What is expected
Repeat exactly, and only, the lines below starting at the line that contains "Write part 2" and ending at the line that contains "m.build('diffuser', a, a.location)", inclusive of both.

Task input
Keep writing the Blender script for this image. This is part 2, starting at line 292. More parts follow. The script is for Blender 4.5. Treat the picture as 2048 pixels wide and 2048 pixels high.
...
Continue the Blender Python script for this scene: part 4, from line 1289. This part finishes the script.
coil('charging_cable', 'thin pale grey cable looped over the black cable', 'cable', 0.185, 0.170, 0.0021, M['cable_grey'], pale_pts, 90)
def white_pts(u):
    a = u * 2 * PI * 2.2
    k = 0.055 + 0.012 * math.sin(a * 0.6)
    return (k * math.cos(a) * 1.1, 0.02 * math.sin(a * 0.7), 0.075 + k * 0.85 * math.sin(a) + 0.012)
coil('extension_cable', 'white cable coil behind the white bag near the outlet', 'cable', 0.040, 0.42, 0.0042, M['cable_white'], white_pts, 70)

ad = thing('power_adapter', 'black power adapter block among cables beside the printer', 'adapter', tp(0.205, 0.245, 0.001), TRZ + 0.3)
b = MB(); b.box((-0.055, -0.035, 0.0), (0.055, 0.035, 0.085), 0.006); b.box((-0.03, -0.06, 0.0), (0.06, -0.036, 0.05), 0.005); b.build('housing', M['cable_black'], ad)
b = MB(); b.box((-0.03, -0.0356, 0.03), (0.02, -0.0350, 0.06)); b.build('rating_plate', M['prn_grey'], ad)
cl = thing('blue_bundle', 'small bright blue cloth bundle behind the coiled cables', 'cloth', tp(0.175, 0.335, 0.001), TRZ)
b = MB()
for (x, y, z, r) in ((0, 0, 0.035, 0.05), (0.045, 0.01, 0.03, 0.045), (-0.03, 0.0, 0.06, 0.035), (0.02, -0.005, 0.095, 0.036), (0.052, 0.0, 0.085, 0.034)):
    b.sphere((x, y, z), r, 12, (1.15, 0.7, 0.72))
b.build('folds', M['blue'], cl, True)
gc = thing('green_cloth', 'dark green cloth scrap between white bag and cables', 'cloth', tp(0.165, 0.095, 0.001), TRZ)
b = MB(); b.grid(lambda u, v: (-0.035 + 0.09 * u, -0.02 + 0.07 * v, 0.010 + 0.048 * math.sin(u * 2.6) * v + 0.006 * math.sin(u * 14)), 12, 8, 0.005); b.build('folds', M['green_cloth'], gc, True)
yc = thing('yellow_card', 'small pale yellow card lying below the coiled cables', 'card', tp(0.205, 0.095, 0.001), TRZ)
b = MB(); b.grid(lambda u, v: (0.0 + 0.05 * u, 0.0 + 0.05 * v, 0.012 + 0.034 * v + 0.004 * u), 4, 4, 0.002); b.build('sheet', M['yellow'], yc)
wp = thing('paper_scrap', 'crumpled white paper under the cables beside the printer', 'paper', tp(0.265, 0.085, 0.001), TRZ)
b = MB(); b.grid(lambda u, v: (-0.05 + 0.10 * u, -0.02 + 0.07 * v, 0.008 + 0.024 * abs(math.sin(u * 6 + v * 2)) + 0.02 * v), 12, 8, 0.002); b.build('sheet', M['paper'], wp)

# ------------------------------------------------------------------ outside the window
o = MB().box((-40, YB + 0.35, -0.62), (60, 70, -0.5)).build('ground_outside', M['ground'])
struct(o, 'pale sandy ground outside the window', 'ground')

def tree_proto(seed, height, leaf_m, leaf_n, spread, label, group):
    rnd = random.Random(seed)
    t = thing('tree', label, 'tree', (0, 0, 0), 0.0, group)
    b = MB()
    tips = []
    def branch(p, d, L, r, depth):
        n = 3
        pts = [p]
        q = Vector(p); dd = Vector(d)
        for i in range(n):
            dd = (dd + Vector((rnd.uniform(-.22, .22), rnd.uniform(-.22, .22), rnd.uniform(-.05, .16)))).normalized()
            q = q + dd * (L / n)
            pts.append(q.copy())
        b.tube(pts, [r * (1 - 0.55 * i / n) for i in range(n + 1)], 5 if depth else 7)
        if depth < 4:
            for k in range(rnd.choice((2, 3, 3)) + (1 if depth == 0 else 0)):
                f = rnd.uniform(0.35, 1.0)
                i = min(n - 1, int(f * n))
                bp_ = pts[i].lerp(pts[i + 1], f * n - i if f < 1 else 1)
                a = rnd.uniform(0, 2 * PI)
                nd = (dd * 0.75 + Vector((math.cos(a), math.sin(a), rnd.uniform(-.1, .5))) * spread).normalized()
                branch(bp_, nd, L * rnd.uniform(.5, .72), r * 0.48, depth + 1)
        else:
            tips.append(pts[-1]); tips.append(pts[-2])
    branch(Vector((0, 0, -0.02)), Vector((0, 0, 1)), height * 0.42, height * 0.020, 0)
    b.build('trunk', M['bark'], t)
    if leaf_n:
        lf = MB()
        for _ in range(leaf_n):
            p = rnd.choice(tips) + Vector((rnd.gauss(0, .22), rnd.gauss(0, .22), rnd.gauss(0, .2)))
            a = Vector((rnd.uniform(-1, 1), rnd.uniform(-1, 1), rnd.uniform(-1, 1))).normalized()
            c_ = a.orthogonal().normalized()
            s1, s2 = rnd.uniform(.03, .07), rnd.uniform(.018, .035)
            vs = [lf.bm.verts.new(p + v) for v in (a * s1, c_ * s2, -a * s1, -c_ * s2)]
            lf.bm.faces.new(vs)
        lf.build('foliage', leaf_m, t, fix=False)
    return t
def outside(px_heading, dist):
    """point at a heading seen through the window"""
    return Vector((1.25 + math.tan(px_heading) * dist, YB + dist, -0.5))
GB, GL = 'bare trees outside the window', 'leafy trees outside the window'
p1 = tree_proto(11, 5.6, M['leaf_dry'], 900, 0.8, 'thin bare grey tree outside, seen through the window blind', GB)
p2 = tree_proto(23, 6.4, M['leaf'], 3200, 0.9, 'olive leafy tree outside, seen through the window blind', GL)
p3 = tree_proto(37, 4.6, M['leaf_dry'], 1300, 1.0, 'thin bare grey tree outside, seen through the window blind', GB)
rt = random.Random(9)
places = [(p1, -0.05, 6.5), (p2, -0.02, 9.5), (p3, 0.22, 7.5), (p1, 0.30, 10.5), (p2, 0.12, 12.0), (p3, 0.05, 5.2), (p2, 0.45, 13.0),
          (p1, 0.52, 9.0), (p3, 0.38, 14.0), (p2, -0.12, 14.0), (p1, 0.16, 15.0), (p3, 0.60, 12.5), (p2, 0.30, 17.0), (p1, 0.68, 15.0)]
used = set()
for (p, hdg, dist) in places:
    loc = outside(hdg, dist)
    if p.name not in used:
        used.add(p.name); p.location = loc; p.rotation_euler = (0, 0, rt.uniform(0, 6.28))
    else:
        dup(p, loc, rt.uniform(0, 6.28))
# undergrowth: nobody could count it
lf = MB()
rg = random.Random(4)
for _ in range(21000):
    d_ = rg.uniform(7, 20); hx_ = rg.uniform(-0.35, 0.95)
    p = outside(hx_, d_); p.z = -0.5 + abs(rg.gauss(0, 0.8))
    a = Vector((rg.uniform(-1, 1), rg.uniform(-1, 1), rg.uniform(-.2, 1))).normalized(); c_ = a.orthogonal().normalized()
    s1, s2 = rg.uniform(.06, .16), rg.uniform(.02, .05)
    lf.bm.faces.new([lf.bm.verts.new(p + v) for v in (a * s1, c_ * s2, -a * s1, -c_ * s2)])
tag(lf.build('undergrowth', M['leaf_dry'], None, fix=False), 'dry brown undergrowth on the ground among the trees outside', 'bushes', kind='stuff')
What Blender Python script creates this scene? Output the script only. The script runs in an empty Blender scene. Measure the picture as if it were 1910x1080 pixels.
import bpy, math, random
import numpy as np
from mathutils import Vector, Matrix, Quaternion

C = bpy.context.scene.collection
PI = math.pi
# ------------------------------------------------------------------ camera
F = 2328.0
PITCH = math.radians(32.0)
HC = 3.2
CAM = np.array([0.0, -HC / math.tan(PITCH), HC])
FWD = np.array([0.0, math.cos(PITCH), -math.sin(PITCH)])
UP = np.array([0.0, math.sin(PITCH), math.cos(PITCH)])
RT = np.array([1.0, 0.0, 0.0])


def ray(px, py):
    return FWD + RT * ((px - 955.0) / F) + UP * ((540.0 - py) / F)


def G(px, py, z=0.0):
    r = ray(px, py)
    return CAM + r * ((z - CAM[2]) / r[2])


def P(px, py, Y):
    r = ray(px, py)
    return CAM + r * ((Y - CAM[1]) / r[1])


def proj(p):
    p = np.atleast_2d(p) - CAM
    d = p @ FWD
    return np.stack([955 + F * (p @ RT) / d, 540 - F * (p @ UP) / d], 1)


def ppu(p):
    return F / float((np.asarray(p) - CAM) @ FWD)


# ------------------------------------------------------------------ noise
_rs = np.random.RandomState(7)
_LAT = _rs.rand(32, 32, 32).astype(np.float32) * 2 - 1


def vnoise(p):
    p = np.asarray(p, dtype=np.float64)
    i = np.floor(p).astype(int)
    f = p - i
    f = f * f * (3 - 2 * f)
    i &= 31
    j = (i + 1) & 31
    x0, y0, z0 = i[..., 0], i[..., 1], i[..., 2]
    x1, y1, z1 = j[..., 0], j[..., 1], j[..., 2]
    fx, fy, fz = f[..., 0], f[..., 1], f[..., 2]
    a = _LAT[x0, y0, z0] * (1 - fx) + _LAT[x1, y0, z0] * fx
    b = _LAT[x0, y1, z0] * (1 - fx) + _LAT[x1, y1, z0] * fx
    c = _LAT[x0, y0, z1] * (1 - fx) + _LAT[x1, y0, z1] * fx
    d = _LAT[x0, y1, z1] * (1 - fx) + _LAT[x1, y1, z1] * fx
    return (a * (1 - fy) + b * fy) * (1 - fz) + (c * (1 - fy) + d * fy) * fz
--
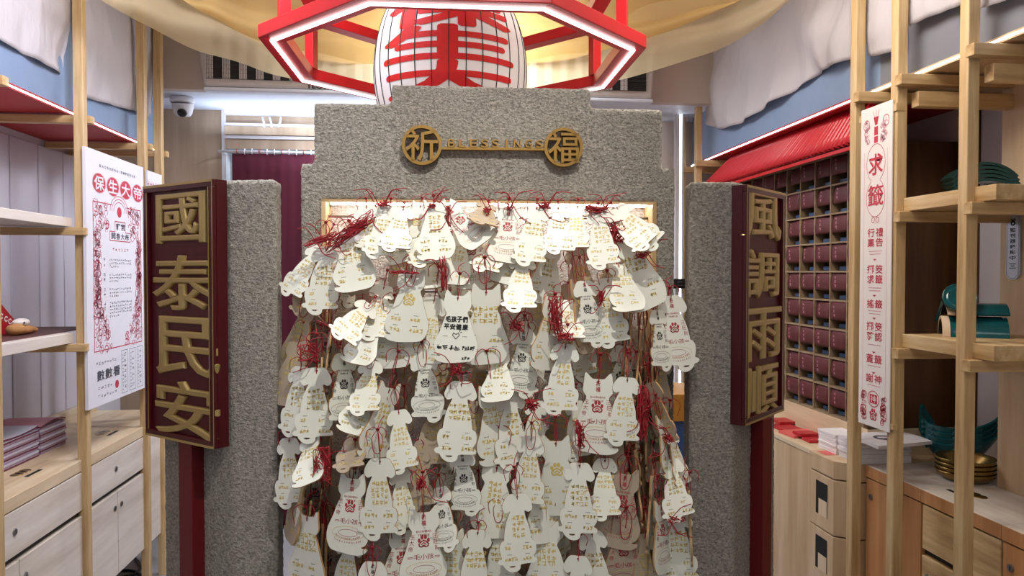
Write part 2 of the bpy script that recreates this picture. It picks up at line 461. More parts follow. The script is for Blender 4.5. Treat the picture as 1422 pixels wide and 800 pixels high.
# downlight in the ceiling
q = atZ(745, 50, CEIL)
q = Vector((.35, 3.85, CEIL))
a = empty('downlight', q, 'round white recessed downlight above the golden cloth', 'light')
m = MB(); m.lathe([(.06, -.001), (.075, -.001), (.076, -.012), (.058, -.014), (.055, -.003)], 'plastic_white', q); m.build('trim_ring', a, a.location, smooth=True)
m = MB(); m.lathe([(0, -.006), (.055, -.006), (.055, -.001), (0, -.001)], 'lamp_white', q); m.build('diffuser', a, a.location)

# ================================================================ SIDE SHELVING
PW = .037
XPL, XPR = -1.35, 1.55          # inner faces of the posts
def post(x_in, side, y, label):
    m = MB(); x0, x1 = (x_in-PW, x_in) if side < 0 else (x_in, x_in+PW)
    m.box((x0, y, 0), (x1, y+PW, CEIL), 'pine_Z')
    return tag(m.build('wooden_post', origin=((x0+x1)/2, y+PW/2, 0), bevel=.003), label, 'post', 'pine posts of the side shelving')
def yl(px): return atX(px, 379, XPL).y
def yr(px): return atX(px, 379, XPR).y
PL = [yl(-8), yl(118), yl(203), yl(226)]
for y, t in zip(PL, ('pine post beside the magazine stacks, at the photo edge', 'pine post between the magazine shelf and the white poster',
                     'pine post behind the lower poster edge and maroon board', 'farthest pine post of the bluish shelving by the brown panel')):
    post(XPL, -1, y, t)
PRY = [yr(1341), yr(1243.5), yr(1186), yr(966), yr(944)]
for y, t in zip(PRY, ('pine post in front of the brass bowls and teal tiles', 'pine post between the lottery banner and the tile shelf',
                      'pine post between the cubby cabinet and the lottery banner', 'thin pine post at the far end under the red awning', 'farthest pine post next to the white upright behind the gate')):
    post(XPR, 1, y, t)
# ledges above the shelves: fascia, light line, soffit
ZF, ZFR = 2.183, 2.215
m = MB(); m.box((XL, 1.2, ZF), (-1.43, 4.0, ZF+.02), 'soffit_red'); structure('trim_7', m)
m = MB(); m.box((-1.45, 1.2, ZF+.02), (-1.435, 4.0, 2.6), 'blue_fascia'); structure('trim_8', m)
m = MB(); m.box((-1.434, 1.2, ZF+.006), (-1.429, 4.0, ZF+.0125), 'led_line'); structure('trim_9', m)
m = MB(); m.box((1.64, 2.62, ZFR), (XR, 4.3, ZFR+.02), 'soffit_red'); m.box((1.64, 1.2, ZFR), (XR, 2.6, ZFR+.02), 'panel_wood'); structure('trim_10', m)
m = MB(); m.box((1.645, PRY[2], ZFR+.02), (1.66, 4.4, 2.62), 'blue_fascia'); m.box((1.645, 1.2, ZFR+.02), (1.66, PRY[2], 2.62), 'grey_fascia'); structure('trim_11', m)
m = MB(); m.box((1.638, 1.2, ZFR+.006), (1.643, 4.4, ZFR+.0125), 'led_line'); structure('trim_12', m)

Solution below
Write part 2 of the bpy script that recreates this picture. It picks up at line 461. More parts follow. The script is for Blender 4.5. Treat the picture as 1422 pixels wide and 800 pixels high.
# downlight in the ceiling
q = atZ(745, 50, CEIL)
q = Vector((.35, 3.85, CEIL))
a = empty('downlight', q, 'round white recessed downlight above the golden cloth', 'light')
m = MB(); m.lathe([(.06, -.001), (.075, -.001), (.076, -.012), (.058, -.014), (.055, -.003)], 'plastic_white', q); m.build('trim_ring', a, a.location, smooth=True)
m = MB(); m.lathe([(0, -.006), (.055, -.006), (.055, -.001), (0, -.001)], 'lamp_white', q); m.build('diffuser', a, a.location)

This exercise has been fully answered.